Just tell him to eat fruit before so it tastes good. Then it's just like shotgunning a smoothie
I had to explain to the waiter that I'm not the DD because I can't drive, but as the Designated 'Make Sure No One Gets Roofied Or Hit By A Car On The Walk Home'-er, I should still get the free drinks.
He asked me if I wanted to play "Edouard Mandevan," turns out that's French for Edward Winehands
Is it a good time to tell him he's getting too clingy if he sent me a picture of my name spelled with Cheerios?
I've shit my pants 4 times in 12 hours... Never trust a fart when u pass 30
Why is my car covered in what appears to be salsa verde?
I feel like the first time i have to use my accident insurance its going to be in some sex mishap with you.

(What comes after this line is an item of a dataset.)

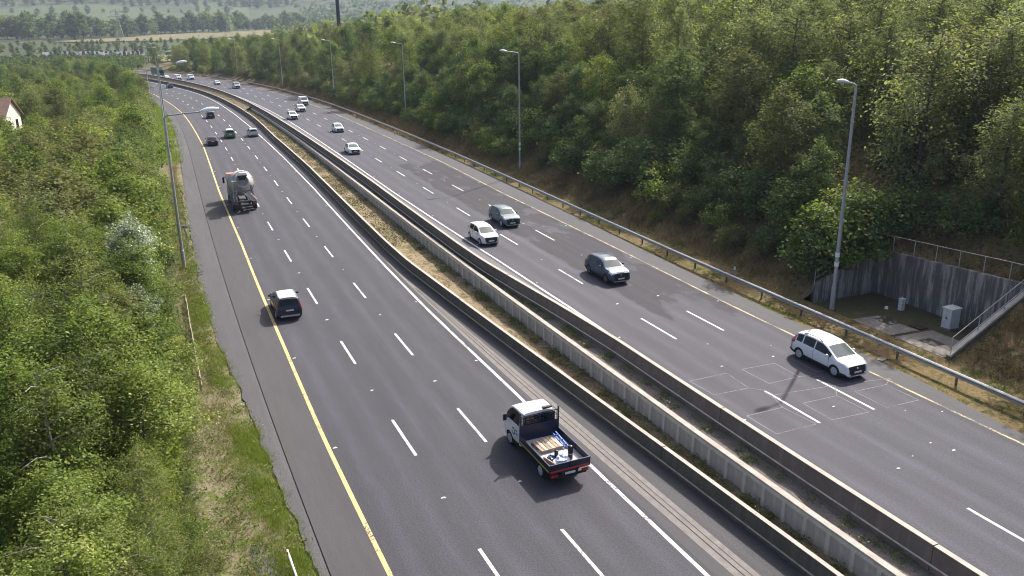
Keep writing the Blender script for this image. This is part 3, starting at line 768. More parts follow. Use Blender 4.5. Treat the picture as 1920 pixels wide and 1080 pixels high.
WHEELS = {}
def wheel_meshes(r, w=.21, dark=False):
    key = (r, w, dark)
    if key not in WHEELS:
        t = MB().lathe([(r * .62, -w / 2), (r * .9, -w / 2), (r, -w / 2 + .03), (r, w / 2 - .03), (r * .9, w / 2), (r * .62, w / 2), (r * .6, w / 2 - .05)], 20, 'y').mesh('tyre', M_TYRE, True, 50)
        rb = MB().lathe([(r * .66, -.02), (r * .68, w / 2 + .004), (r * .58, w / 2 + .006), (r * .55, w / 2 - .05), (r * .24, w / 2 - .045), (r * .2, w / 2 - .004)], 20, 'y')
        for k in range(5):
            a = 2 * math.pi * k / 5
            rb.bar((math.cos(a) * r * .12, w / 2 - .02, math.sin(a) * r * .12), (math.cos(a) * r * .6, w / 2 - .012, math.sin(a) * r * .6), .09, .03)
        WHEELS[key] = (t, rb.mesh('rim', M_DRIM if dark else M_RIM, True, 40))
    return WHEELS[key]

def add_wheel(root, x, y, r, w=.21, dark=False, side=1):
    t, rm = wheel_meshes(r, w, dark)
    e = obj('wheel', t, root, (x, y, r), (0, 0, 0 if side > 0 else math.pi)); obj('rim', rm, e)
    return e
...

So why are your hands bright blue and have you seen my roommate.
Both questions will answer each other.
Have you ever looked at someone and thought…oh honey, you're too pretty for an ankle monitor
I offered to trade my cat for a bottle of tequila as long as it had a handle on it and realized I had a problem
I did not get pleasing results from googling “Bob Ross goat”
When you wanted to give that guy at McDonalds your number you asked the cashier if you could borrow "a pen or just like a straw with his blood on it". He gave you a pen.